Laboratory investigations of gas flow behaviors in tight anthracite and evaluation of different pulse-decay methods on permeability estimation

Abstract

Permeability evolution in coal is critical for the prediction of coalbed methane (CBM) production and CO2-enhanced-CBM. The anthracite, as the highest rank coal, has ultra-tight structure and the gas flow dynamics is complicated and influenced by multi-mechanistic flow components. Gas transport in anthracite will be a nonlinear multi-mechanistic process also including non-Darcy components like gas as-/desorption, gas slippage and diffusion flow. In this study, a series of laboratory permeability measurements were conducted on an anthracite sample for helium and CO2 depletions under both constant stress and uniaxial strain boundary conditions. The different transient pulse-decay methods were utilized to estimate the permeability and Klinkenberg correction accounting for slip effect was also used to calculate the intrinsic permeability. The helium permeability results indicate that the overall permeability under uniaxial strain condition is higher than that under constant stress condition because of larger effective stress reduction during gas depletion.
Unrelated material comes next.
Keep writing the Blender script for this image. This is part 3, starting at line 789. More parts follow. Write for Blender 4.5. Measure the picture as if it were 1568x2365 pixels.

At low pressure under constant stress condition, CO2 permeability enhancement due to sorption-induced matrix shrinkage effect is significant, which can be either clearly observed from the pulse-decay pressure response curves or the data reduced by Cui et al.'s method. But within the same pressure range, there is almost no difference between Brace's method and Dicker & Smits's method. Gas slippage effect is also significant at low pressure for low permeability coal based on the obtained experimental data.